--- Begin Stored data ---

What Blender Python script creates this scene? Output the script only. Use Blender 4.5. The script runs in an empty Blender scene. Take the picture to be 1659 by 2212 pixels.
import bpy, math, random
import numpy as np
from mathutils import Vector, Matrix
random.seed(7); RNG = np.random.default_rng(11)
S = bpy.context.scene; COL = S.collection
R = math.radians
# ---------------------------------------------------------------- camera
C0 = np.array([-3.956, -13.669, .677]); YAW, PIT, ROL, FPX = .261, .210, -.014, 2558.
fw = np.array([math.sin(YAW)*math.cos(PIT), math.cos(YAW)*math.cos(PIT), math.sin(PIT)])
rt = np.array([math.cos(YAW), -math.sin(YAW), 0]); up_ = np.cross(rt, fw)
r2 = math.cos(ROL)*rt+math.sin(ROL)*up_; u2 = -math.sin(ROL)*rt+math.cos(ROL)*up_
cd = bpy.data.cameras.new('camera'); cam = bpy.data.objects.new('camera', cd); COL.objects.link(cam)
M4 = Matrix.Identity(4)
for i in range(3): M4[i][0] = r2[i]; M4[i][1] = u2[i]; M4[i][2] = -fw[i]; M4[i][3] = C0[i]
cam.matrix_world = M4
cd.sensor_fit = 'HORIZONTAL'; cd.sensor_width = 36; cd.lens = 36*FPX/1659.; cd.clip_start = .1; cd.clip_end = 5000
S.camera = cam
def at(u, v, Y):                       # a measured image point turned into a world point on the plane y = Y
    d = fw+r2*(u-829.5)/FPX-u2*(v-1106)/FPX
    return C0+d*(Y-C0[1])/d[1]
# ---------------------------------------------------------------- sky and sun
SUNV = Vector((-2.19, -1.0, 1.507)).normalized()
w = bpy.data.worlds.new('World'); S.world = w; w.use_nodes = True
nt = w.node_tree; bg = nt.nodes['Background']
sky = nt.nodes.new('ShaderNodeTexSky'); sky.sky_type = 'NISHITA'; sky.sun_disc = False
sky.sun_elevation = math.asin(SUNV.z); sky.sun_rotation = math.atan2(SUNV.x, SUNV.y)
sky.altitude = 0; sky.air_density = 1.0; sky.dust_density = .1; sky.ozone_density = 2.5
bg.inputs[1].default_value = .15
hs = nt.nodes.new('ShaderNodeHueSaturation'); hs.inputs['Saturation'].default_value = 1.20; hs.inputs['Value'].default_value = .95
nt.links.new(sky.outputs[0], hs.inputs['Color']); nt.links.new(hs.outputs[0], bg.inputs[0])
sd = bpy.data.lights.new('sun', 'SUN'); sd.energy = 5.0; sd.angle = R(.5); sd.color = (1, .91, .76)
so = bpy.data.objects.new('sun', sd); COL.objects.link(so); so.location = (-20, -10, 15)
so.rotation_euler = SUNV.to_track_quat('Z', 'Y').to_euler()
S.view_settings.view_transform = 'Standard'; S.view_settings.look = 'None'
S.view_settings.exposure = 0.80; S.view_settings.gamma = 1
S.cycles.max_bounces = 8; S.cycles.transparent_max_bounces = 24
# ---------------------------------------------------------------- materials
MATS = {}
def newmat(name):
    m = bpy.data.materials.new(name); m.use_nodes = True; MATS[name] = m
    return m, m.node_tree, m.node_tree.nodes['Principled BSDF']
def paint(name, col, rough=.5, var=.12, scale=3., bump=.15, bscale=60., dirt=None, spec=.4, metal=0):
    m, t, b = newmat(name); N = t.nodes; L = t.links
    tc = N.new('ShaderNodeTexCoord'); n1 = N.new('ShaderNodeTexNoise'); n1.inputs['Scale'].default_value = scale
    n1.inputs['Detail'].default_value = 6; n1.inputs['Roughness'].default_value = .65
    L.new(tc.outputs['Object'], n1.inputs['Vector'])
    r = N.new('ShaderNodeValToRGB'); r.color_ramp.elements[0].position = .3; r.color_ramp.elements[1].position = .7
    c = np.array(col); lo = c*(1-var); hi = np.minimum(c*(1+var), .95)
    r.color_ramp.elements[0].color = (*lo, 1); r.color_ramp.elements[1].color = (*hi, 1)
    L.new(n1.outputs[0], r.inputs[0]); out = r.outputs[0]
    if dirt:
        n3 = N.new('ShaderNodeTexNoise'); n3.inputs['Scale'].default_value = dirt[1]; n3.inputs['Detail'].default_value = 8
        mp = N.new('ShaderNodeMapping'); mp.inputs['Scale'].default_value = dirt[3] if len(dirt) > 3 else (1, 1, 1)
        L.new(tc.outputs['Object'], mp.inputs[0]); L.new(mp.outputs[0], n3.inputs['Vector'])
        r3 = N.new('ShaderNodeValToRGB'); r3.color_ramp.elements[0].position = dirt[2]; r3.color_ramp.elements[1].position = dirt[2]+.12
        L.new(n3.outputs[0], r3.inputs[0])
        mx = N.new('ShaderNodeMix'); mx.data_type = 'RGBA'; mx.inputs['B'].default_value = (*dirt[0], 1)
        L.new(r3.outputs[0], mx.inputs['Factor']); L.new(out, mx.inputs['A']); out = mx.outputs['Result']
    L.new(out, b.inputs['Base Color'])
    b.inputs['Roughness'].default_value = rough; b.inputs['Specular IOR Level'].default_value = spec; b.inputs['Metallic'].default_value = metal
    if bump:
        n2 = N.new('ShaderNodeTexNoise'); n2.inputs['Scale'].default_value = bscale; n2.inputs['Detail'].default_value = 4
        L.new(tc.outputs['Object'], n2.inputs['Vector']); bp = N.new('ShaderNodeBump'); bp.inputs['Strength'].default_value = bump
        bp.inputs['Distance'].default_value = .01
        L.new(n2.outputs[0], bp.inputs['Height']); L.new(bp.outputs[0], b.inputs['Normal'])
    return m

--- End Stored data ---

Problem statement: Copy out the material above in its entirety. Every detail must match.

Written response:
What Blender Python script creates this scene? Output the script only. Use Blender 4.5. The script runs in an empty Blender scene. Take the picture to be 1659 by 2212 pixels.
import bpy, math, random
import numpy as np
from mathutils import Vector, Matrix
random.seed(7); RNG = np.random.default_rng(11)
S = bpy.context.scene; COL = S.collection
R = math.radians
# ---------------------------------------------------------------- camera
C0 = np.array([-3.956, -13.669, .677]); YAW, PIT, ROL, FPX = .261, .210, -.014, 2558.
fw = np.array([math.sin(YAW)*math.cos(PIT), math.cos(YAW)*math.cos(PIT), math.sin(PIT)])
rt = np.array([math.cos(YAW), -math.sin(YAW), 0]); up_ = np.cross(rt, fw)
r2 = math.cos(ROL)*rt+math.sin(ROL)*up_; u2 = -math.sin(ROL)*rt+math.cos(ROL)*up_
cd = bpy.data.cameras.new('camera'); cam = bpy.data.objects.new('camera', cd); COL.objects.link(cam)
M4 = Matrix.Identity(4)
for i in range(3): M4[i][0] = r2[i]; M4[i][1] = u2[i]; M4[i][2] = -fw[i]; M4[i][3] = C0[i]
cam.matrix_world = M4
cd.sensor_fit = 'HORIZONTAL'; cd.sensor_width = 36; cd.lens = 36*FPX/1659.; cd.clip_start = .1; cd.clip_end = 5000
S.camera = cam
def at(u, v, Y):                       # a measured image point turned into a world point on the plane y = Y
    d = fw+r2*(u-829.5)/FPX-u2*(v-1106)/FPX
    return C0+d*(Y-C0[1])/d[1]
# ---------------------------------------------------------------- sky and sun
SUNV = Vector((-2.19, -1.0, 1.507)).normalized()
w = bpy.data.worlds.new('World'); S.world = w; w.use_nodes = True
nt = w.node_tree; bg = nt.nodes['Background']
sky = nt.nodes.new('ShaderNodeTexSky'); sky.sky_type = 'NISHITA'; sky.sun_disc = False
sky.sun_elevation = math.asin(SUNV.z); sky.sun_rotation = math.atan2(SUNV.x, SUNV.y)
sky.altitude = 0; sky.air_density = 1.0; sky.dust_density = .1; sky.ozone_density = 2.5
bg.inputs[1].default_value = .15
hs = nt.nodes.new('ShaderNodeHueSaturation'); hs.inputs['Saturation'].default_value = 1.20; hs.inputs['Value'].default_value = .95
nt.links.new(sky.outputs[0], hs.inputs['Color']); nt.links.new(hs.outputs[0], bg.inputs[0])
sd = bpy.data.lights.new('sun', 'SUN'); sd.energy = 5.0; sd.angle = R(.5); sd.color = (1, .91, .76)
so = bpy.data.objects.new('sun', sd); COL.objects.link(so); so.location = (-20, -10, 15)
so.rotation_euler = SUNV.to_track_quat('Z', 'Y').to_euler()
S.view_settings.view_transform = 'Standard'; S.view_settings.look = 'None'
S.view_settings.exposure = 0.80; S.view_settings.gamma = 1
S.cycles.max_bounces = 8; S.cycles.transparent_max_bounces = 24
# ---------------------------------------------------------------- materials
MATS = {}
def newmat(name):
    m = bpy.data.materials.new(name); m.use_nodes = True; MATS[name] = m
    return m, m.node_tree, m.node_tree.nodes['Principled BSDF']
def paint(name, col, rough=.5, var=.12, scale=3., bump=.15, bscale=60., dirt=None, spec=.4, metal=0):
    m, t, b = newmat(name); N = t.nodes; L = t.links
    tc = N.new('ShaderNodeTexCoord'); n1 = N.new('ShaderNodeTexNoise'); n1.inputs['Scale'].default_value = scale
    n1.inputs['Detail'].default_value = 6; n1.inputs['Roughness'].default_value = .65
    L.new(tc.outputs['Object'], n1.inputs['Vector'])
    r = N.new('ShaderNodeValToRGB'); r.color_ramp.elements[0].position = .3; r.color_ramp.elements[1].position = .7
    c = np.array(col); lo = c*(1-var); hi = np.minimum(c*(1+var), .95)
    r.color_ramp.elements[0].color = (*lo, 1); r.color_ramp.elements[1].color = (*hi, 1)
    L.new(n1.outputs[0], r.inputs[0]); out = r.outputs[0]
    if dirt:
        n3 = N.new('ShaderNodeTexNoise'); n3.inputs['Scale'].default_value = dirt[1]; n3.inputs['Detail'].default_value = 8
        mp = N.new('ShaderNodeMapping'); mp.inputs['Scale'].default_value = dirt[3] if len(dirt) > 3 else (1, 1, 1)
        L.new(tc.outputs['Object'], mp.inputs[0]); L.new(mp.outputs[0], n3.inputs['Vector'])
        r3 = N.new('ShaderNodeValToRGB'); r3.color_ramp.elements[0].position = dirt[2]; r3.color_ramp.elements[1].position = dirt[2]+.12
        L.new(n3.outputs[0], r3.inputs[0])
        mx = N.new('ShaderNodeMix'); mx.data_type = 'RGBA'; mx.inputs['B'].default_value = (*dirt[0], 1)
        L.new(r3.outputs[0], mx.inputs['Factor']); L.new(out, mx.inputs['A']); out = mx.outputs['Result']
    L.new(out, b.inputs['Base Color'])
    b.inputs['Roughness'].default_value = rough; b.inputs['Specular IOR Level'].default_value = spec; b.inputs['Metallic'].default_value = metal
    if bump:
        n2 = N.new('ShaderNodeTexNoise'); n2.inputs['Scale'].default_value = bscale; n2.inputs['Detail'].default_value = 4
        L.new(tc.outputs['Object'], n2.inputs['Vector']); bp = N.new('ShaderNodeBump'); bp.inputs['Strength'].default_value = bump
        bp.inputs['Distance'].default_value = .01
        L.new(n2.outputs[0], bp.inputs['Height']); L.new(bp.outputs[0], b.inputs['Normal'])
    return m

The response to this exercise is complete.